Problem 4: The antagonists have a very weak presence. Things were exciting for the first hour of the game when it looked like the world was going to be overrun by evil, rampaging beasts. Sadly those beasts turned out to be the puppets of some very small-scale terrorists who have done very little so far. All right, they destroyed a city… off-screen. And they killed a few soldiers on a bridge. And they killed a few more soldiers… off-screen. And they beat up a few villagers… off-screen. I haven’t even seen them in the last 3 hours of play, yet they’re still being treated as a world-shaking threat. Sorry, not buying it.
Problem 5: Finally, something that’s not story-related. Also a really minor one, because sometimes I just feel like being petty. It’s about the ugliness of the in-game character portraits. In the movie scenes they look like this:
Outside of movies, they look like this:
A significant drop in quality. I suppose the real reason I’m shocked is because I only knew of this game from official trailers which used the anime footage every chance they got. I’ve gotten over it now, if only because quality anime footage costs so much that Konami stopped including it entirely after the 5 hour mark.
By the way, I know I just finished writing a fairly negative post about it, but it’s a little too early to conclude that Suikoden: Hyakunen is a bad game. If my main character mans up and starts taking matters into his own hands and the Crimson Axe stops being a Sunday afternoon women’s meeting and starts being a credible threat, this game could pick up very quickly. I’ll report back if anything note-worthy happens.
Oh, you finally got around to this game. Well, this should be interesting since I think just about most of the English importers just ignored this game.
This game just turned out to be a lot of wasted potential for me. It felt like they ran out of budget or time halfway and had to pile together something to ship out of the door because most of the gameplay sub-systems just don’t work at all (I’m pretty sure formation does jack squad).
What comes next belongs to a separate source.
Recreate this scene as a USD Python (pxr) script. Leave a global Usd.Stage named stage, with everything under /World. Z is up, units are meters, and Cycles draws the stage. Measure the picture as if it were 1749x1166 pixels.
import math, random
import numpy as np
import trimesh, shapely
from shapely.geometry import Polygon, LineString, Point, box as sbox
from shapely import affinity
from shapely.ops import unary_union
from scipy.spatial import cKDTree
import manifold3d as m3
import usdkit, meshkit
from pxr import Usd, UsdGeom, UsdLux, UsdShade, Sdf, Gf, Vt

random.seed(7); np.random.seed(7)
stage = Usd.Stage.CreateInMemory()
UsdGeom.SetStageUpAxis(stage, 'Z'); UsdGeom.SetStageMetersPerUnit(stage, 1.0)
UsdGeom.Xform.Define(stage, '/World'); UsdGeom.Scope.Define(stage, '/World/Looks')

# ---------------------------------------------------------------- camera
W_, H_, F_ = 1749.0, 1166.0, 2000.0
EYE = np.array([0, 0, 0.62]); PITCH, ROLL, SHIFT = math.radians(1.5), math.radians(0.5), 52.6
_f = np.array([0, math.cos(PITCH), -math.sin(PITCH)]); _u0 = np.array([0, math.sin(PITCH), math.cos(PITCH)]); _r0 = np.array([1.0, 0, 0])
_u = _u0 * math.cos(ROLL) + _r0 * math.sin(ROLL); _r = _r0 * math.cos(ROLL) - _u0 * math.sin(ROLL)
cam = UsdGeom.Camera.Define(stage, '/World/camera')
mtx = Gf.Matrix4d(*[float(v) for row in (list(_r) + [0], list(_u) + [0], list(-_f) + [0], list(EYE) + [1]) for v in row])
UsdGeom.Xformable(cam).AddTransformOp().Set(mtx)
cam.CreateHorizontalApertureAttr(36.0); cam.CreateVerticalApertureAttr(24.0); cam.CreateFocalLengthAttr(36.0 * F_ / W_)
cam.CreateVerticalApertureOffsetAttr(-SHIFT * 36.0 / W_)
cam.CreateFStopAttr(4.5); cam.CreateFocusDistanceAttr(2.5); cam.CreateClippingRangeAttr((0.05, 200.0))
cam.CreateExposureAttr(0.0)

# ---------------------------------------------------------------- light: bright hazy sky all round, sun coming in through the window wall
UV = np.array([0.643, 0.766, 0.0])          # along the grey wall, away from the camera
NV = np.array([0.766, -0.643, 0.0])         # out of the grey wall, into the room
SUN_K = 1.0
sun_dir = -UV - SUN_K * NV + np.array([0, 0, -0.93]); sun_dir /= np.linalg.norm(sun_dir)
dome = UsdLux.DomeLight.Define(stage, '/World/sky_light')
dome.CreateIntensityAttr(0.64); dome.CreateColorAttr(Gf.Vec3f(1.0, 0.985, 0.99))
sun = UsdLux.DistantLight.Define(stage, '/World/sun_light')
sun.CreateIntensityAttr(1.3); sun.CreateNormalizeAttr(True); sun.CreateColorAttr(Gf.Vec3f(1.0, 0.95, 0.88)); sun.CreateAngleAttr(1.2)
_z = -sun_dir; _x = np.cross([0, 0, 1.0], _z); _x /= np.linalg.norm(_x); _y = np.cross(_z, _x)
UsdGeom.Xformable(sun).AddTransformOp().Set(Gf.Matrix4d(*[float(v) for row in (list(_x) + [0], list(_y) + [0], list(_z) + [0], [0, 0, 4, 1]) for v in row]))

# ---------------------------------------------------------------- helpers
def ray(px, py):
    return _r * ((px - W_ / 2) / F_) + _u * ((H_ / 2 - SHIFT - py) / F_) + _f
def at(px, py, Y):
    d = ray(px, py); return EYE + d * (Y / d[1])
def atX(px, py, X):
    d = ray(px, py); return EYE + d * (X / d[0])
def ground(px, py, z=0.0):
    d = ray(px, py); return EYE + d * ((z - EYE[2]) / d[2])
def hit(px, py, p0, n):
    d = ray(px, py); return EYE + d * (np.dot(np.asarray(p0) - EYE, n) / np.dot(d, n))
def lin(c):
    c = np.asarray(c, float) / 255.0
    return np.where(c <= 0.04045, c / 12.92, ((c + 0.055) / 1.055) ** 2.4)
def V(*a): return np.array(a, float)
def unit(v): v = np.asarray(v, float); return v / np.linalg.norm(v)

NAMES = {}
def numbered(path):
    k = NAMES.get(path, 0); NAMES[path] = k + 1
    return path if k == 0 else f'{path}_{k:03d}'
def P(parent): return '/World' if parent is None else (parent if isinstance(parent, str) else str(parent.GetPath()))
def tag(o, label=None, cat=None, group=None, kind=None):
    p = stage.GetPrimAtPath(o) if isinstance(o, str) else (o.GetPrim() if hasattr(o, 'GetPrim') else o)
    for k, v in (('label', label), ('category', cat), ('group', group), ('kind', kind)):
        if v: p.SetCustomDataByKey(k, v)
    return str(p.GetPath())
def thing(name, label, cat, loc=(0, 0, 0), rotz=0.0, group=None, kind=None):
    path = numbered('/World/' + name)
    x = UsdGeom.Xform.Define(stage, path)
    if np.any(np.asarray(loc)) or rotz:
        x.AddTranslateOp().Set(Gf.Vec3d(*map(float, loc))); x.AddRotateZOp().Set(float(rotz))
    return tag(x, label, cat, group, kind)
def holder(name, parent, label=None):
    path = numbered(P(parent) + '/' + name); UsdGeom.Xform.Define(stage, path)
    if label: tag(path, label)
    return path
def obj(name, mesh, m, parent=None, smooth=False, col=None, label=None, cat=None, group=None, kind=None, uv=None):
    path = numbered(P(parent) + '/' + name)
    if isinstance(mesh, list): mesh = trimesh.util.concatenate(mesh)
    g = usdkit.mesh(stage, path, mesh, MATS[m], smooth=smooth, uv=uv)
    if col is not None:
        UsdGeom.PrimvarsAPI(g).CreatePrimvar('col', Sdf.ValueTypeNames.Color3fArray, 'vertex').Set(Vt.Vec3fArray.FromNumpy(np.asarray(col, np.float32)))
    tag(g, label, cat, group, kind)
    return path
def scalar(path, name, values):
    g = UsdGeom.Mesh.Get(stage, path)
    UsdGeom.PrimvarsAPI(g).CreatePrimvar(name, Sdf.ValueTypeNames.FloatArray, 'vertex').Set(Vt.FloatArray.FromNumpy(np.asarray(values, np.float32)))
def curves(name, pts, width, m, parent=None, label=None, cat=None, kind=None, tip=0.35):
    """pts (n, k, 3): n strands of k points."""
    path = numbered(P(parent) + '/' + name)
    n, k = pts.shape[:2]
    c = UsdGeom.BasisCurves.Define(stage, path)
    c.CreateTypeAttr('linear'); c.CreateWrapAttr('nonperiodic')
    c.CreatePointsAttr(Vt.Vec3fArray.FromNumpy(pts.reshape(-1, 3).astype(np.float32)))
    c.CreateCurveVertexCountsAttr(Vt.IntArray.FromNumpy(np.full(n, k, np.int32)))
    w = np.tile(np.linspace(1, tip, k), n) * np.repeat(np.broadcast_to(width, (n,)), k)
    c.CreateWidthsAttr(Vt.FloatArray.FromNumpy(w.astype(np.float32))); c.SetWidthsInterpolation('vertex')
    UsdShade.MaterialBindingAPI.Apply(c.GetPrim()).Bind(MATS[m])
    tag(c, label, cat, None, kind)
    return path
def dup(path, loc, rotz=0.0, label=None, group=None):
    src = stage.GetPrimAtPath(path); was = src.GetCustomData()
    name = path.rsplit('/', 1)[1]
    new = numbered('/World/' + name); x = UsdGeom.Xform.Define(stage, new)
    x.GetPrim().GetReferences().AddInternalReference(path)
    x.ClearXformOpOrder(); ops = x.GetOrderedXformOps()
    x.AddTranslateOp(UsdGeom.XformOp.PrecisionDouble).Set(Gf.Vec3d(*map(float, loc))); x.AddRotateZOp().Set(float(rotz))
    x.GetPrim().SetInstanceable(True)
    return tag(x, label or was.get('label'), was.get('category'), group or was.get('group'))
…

I guess the “funniest” memory of this game that I have is that I mostly only know about it because of a rabid Suikoden fanboy who constantly attacked the newer universe games 24/7. He would find every piece of pre-release information that was put on game news sites and etc and then try to spin it as being super horrible concepts that ruined the game forever, which is hilarious because those changes (such as the introduction of a job system) was why I was originally interested in it, though as it turns out it was a bad job system because it was broken and pointless.
I mean, it’s just so weird seeing this weird fixation going out of your way to intentionally hate something that isn’t even released SO much. Unfortunately for Suiko fans I think my perception of them is almost entirely coloured by this one lunatic.
If the lunatic did the same to Tierkreis then I think that was unfair, but Hyakunen is terribly, painfully boring. “Wasted potential” doesn’t even begin to cover it. A voice crying out in the wilderness, telling people to stay the heck away is much-needed in this case.